Karzai's comments came after a week in which a relative of his was killed in a raid by foreign forces and he rejected an apology by the US commander of troops General David Petraeus for the deaths of nine children in a NATO strike.
"I would like to ask NATO and the US with honour and humbleness and not with arrogance to stop their operations in our land," Karzai said in Pashto as he visited the dead children's relatives in Kunar province, eastern Afghanistan. "We are very tolerant people but now our tolerance has run out."

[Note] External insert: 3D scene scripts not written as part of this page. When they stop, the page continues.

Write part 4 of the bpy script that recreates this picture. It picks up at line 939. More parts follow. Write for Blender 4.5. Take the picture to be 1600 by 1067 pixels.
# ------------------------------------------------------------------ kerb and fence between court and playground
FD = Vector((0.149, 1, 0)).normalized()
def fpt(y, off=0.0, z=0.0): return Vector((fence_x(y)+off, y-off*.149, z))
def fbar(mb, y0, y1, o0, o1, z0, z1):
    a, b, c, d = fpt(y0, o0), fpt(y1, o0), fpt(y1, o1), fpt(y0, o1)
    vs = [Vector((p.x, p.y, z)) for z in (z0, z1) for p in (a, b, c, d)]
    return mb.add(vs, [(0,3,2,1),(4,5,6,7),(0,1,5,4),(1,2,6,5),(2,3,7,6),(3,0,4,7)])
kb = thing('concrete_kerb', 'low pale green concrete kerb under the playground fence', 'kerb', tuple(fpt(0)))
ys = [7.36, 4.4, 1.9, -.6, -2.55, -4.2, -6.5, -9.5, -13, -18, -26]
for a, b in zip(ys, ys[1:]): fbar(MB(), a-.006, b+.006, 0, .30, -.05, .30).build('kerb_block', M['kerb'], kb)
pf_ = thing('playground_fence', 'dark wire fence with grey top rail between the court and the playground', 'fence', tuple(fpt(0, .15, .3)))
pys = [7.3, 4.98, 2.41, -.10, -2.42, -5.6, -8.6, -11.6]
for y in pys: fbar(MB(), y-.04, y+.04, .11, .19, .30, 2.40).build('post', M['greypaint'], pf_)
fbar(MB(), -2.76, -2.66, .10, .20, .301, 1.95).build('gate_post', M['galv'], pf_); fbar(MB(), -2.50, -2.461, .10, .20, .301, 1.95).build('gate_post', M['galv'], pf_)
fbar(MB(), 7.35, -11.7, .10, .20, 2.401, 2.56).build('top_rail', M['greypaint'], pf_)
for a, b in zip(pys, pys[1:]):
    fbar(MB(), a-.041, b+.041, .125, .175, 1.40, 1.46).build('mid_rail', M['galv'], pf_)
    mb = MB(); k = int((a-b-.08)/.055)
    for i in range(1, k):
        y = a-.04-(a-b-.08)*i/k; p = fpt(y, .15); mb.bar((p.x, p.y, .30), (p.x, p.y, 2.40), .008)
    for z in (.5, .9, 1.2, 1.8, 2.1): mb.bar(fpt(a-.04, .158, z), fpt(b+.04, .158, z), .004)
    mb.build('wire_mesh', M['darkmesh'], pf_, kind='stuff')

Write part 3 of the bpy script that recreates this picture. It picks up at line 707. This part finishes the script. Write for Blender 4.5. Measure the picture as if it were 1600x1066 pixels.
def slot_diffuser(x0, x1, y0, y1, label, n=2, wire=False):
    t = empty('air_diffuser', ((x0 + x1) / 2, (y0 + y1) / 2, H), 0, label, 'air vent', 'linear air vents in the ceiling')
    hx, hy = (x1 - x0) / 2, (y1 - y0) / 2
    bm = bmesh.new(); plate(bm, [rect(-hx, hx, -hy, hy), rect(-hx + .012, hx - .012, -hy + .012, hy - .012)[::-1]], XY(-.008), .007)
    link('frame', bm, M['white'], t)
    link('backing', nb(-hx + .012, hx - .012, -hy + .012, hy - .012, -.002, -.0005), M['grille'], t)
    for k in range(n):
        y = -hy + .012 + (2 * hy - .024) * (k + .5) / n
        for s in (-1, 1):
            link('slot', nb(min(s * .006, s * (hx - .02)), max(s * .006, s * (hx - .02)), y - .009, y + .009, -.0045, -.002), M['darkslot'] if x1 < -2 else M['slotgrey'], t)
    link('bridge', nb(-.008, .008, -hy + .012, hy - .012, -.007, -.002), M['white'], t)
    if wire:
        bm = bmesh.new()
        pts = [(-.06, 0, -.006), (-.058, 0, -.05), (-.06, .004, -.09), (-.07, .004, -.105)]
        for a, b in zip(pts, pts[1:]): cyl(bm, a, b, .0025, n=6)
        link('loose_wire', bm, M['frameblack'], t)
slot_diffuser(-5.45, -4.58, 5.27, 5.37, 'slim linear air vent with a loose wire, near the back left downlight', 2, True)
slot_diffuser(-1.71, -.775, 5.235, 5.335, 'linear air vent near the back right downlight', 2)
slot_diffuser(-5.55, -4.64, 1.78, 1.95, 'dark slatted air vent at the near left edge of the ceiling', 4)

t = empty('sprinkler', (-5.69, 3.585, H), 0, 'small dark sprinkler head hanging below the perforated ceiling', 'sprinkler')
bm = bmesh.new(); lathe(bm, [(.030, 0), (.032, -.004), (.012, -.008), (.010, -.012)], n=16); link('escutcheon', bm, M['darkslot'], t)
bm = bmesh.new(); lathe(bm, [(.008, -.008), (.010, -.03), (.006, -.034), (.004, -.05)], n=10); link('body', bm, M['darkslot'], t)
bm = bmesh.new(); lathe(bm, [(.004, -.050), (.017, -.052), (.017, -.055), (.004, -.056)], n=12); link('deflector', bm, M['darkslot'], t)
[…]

In an apparent reference to neighbour Pakistan, the Western-backed Karzai said international forces "should go and fight this war where we have showed them (it is) over the last nine years". Insurgents have hideouts in Pakistan's lawless border regions. "This war is not in our land," Karzai added. A spokeswoman for the NATO-led International Security Assistance Force (ISAF) could not immediately comment. Karzai's spokesman Waheed Omer said the president in his remarks had again been urging an end to accidental civilian casualties, which Omer described as "a big cause of the current disagreement" between Kabul and the West. "The president, on behalf of the Afghan people, renewed his call on NATO to stop operations that bring about unnecessary losses to the Afghan people," the spokesman said. "We have always maintained that the war on terror cannot be fought in the towns and villages of Afghanistan." During his visit to Kunar, Karzai also met relatives of those caught up in another incident in the province in which Afghan officials say 65 people died but ISAF says left nine people injured. The Afghan president wept as he held a young child who he said had her leg amputated following the latter attack. The family of every person killed who attended was given 100,000 Afghanis ($2,300) while those injured received half that amount from the head of an official delegation investigating civilian casualties, an AFP reporter said. The latest Kunar incident, which occurred this month as the nine children gathered firewood, forced the ever-sensitive issue of civilian casualties caused by international troops back to the top of the political agenda. On Sunday, Karzai angrily rejected a public apology from Petraeus, the US commander of foreign troops, over the deaths. US Defence Secretary Robert Gates also made a personal apology to Karzai during a visit to Afghanistan Monday.